We had a clear example of this – albeit on a less pressing scale – coming from a leading film star. Although this episode has to do with a work of fiction, rather than the Bible itself, it still provides a glaring example of how people will seek to hose down the gospel message.

Irish actor Liam Neeson, as some of you might know, provides the voice of Aslan in the film The Voyage of the “Dawn Treader” which is now everywhere in cinemas. This film is taken from one of the seven volumes of C.S. Lewis’s Narnia series. It is the third recent film adaptation of the highly successful book series.

But Neeson caused all sorts of commotion earlier this month when he made an incredibly silly comment. It was both politically correct and theologically correct. Neeson said this: “Aslan symbolises a Christ-like figure but he also symbolises for me Mohammed, Buddha and all the great spiritual leaders and prophets over the centuries. That’s who Aslan stands for as well as a mentor figure for kids – that’s what he means for me.”

Either he knows absolutely nothing about Lewis and his Narnia series, or he is taking gross liberties with the clear aim and intent of the series. Lewis himself made it quite clear that Aslan was a Christ-figure, and the whole of the series was to express basic Christian truths – not Islamic or Buddhist truths.

For example, he wrote in a letter to a lady on 29 December 1958 these words: “He is an invention giving an imaginary answer to the question, ‘What might Christ become like if there really were a world like Narnia, and He chose to be incarnate and die and rise again in that world as He actually has done in ours?’”

Anyone who has actually read some or all of the seven volumes in the series would know of the clear Christian connections. The dying and rising again of Aslan for the sake of others in The Lion, the Witch, and the Wardrobe could not be more clear as a picture of the atoning work of Christ and his resurrection at Calvary.
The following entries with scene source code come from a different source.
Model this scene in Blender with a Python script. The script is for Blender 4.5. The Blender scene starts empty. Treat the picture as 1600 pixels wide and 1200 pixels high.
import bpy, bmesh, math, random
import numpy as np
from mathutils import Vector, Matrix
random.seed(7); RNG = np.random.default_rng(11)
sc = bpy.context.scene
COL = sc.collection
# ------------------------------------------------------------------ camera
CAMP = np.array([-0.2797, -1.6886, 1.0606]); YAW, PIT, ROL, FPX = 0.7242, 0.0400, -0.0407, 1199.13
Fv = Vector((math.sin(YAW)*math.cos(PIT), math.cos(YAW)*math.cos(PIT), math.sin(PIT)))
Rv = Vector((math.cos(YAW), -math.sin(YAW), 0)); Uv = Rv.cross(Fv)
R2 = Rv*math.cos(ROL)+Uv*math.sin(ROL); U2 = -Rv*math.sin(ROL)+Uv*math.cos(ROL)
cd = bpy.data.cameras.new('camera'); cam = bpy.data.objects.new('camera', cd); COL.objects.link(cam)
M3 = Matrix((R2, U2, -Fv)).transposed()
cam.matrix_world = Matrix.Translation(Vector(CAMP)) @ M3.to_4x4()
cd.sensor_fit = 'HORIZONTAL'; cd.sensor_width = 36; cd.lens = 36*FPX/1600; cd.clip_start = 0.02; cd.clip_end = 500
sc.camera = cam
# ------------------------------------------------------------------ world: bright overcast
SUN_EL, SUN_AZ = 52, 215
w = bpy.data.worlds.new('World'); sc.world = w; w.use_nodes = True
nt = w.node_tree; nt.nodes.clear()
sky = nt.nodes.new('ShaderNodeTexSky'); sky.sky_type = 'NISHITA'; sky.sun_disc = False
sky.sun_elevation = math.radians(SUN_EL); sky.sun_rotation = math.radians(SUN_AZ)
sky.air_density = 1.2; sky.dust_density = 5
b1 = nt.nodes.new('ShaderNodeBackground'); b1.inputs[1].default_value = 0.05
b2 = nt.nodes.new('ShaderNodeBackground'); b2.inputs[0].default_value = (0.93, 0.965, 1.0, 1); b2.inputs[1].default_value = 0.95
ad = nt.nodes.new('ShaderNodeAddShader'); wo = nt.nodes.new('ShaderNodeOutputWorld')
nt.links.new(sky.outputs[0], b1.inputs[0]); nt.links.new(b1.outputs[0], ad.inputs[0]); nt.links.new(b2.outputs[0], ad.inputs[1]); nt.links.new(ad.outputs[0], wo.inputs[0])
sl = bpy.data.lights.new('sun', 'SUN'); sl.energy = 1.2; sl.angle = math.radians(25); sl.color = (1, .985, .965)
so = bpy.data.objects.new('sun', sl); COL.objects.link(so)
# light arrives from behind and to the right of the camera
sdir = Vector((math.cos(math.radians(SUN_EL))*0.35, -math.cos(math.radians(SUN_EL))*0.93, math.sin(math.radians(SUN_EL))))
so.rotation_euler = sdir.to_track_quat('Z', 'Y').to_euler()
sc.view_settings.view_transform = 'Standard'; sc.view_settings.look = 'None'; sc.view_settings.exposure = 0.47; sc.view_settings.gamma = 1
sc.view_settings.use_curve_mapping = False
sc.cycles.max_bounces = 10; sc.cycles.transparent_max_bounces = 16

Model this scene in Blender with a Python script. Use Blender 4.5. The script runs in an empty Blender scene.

Indeed, fellow English writer J.R.R. Tolkien did not like the Narnia series very much, thinking they were far too explicit in their Christian themes. Tolkien himself preferred to express his faith much more subtly in his own works, including his The Lord of the Rings trilogy.

That Neeson could get things so wrong here is quite remarkable. Aslan readily receives the worship of others in the series, as did Jesus from his followers. Any Muslim would tell you that Muhammad would consider such treatment of himself to be blasphemous.

And Buddha of course simply claimed to be an enlightened man. He insisted he was just a human, and resisted attempts to turn him into a god. Yet Neeson seems to think these other religious figures would fit right in with Aslan as well. Amazing!

One Catholic leader and lifelong fan of The Chronicles of Narnia, William Oddie, accused Neeson of “a betrayal of Lewis’s intention and a shameful distortion. Aslan is clearly established from the very beginning of the whole cannon as being a Christ figure. I can’t believe that Liam Neeson is so stupid as not to know.”

But in this same Daily Mail article Neeson is described as a “practising Roman Catholic”. One certainly has to wonder about this. Not only has he got Lewis and Aslan completely wrong, but the actor was also quite happy to take the lead role in a Hollywood hagiography of sex pervert and child molester, Alfred Kinsey, in 2004. (See my review of this here: https://billmuehlenberg.com/2005/01/15/kinsey-con-job/ )

How he squares his faith with portraying this sleazeball is beyond me. Had the film taken an honest look at the creep, that would have been one thing. But it simply glorified this low-life academic. Thus Neeson was at least indirectly doing the same.

So if he was happy to lend his name to such a despicable and immoral cause, then I guess we should not be surprised that he should be willing to add his name to the very long list of those who seek to water down the gospel. It happens all the time, and we will find more examples of this happening tomorrow, I am quite sure.